NOTE: This is a guest post from Ben Bira & our friends at the Sycamore Sustainability Institute. They’re a great crew doing some awesome work, and we’re proud to share their insights!
Corporate Social Responsibility and Sustainability are different. However, the differences are subtle and evolving as the terms have seen increased use with changing context over the years. The two terms can be used interchangeably with subtle differences in messaging accomplished by choosing one over the other. Simply put: they often mean different things to different people with some common themes that have emerged over time.
Historically “CSR” has been around since the 1950’s while Sustainability traces its origins to the Brundtland Commission in 1983. In the 1990s, the concept of CSR suffered after corporations received backlash from exaggerating the extent of their efforts. In order to capitalize on the trendier new concept, some organizations made the switch from CSR to Sustainability.

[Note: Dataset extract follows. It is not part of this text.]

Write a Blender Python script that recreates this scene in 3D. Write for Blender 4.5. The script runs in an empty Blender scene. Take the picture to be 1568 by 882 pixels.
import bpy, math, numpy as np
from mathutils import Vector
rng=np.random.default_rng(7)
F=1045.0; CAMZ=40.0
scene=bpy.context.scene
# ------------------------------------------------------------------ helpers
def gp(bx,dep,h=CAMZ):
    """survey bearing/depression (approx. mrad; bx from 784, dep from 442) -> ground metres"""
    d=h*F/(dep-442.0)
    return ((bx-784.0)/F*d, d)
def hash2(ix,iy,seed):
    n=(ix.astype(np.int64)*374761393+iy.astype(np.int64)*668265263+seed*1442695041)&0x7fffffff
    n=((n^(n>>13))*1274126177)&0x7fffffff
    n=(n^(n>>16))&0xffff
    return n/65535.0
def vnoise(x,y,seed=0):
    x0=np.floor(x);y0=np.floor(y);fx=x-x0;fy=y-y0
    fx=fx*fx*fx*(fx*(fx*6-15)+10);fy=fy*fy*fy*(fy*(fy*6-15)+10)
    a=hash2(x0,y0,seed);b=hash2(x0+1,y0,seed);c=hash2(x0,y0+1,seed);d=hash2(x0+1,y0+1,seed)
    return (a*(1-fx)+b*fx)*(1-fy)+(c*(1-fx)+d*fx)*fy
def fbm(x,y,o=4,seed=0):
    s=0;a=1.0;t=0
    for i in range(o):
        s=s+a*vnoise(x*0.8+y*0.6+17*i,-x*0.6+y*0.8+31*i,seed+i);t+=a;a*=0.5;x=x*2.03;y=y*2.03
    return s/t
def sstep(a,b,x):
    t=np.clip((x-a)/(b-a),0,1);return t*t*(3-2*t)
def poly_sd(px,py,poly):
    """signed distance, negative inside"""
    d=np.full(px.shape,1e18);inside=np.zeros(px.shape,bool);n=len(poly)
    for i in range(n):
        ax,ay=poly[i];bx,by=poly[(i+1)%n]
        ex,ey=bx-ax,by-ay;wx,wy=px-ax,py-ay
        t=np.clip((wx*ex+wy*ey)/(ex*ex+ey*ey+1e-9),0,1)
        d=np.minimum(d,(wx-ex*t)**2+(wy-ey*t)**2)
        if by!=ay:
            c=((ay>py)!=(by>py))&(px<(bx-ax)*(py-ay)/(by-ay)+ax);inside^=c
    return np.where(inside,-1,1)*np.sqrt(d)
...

Inevitably Sustainability has come to experience the same public skepticism as organizations try to balance honest reporting of responsible behavior with the incentive of generating positive publicity.
The distinction between CSR and Sustainability has lessened over time as organizations began to use them interchangeably. Both Sustainability and CSR have adapted technical connotations as well. CSR receives more attention from communications and philanthropic professionals while Sustainability implies supply chain management (see life cycle assessment) and marketing expertise. In the end, a successful organizational strategy for CSR or Sustainability requires contributions from all areas of an organization, regardless of which department oversees the initiatives. Traditionally CSR has described good corporate behavior already achieved while Sustainability focuses on positioning an organization for good behavior in the future. Many organizations include both concepts in the title of their annual reports with the intent of implicating their good behavior as reflective (CSR) and forward thinking (Sustainability).
Traditional minor differences include temporal focus (CSR in the past/present and Sustainability in the present/future) and technical expertise (CSR with communications/compliance and Sustainability with supply chain management/marketing). That being said, CSR and Sustainability are not mutually exclusive and the line between the two has become increasingly blurred with many organizations simply using both to describe their “good” behavior. Regardless of your organization’s preference for one or the other in a title, the content of a CSR and/or Sustainability report will always be more important than the title and should be judged accordingly.
Sustainable Action Step: Read a CSR/Sustainability report of an organization that you interact with daily and evaluate their Sustainability initiatives. Most are posted on company websites or can be found in online archives such as CSRwire. If they haven’t made a copy available to the public or have never formally engaged in CSR/Sustainability, email them requesting the publication of one.